La Banque des Territoires est née en 2018 « pour moderniser les territoires, lutter contre les inégalités et agir concrètement au service de l’intérêt général ». Structure financière liée à la Caisse des Dépôts, elle participe au plan d’investissement de rénovation énergétique de Besançon sur deux prêts d’un montant global de 3,5 millions d’euros sur une période de 15 ans.

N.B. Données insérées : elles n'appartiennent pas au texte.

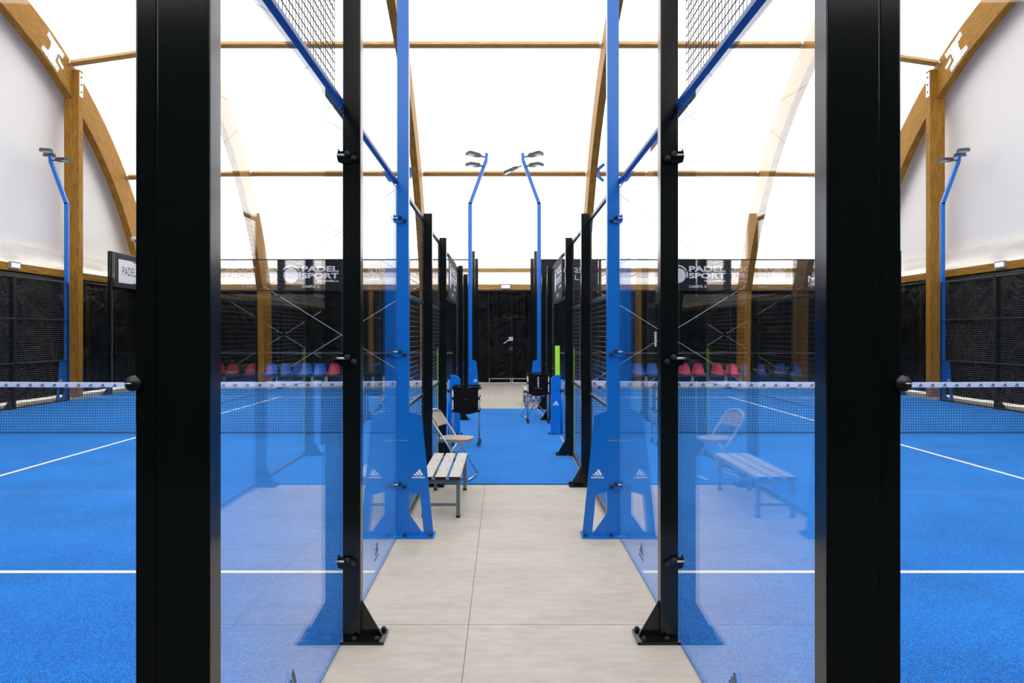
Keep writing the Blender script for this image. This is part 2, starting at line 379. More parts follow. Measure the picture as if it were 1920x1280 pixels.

Moins connue, la Nef (Nouvelle économie fraternelle) est une banque coopérative créée en 1988 et orientée vers le financement de l’économie réelle et responsable « pour cultiver au quotidien un véritable circuit court de l’argent ». La Nef se revendique comme « étant l’établissement financier à l’impact carbone le plus faible en France ». La Banque éthique, adossée au Crédit coopératif, a signé un prêt de 2 millions d’euros sur 15 ans avec la Ville de Besançon fléché vers la rénovation des écoles en 2021.

Jean-Philippe Allenbach (Mouvement Franche-Comté), toujours prompt à réagir, s’est rapidement irrité que « Anne Vignot finance son programme écologique auprès de banques qui partagent son idéologie verte. Rappelant que la France est dans un système d’économie concurrentielle, il entend saisir l’Autorité de la concurrence et l’Association Française des Banques… pour que la Ville mette en concurrence l’ensemble des banques sans aucune discrimination ».

Se préoccuper des conséquences climatiques de tel ou tel investissement bancaire est une action citoyenne louable, à condition toutefois que cela ne se fasse pas au détriment de la croissance économique dont Besançon a tant besoin.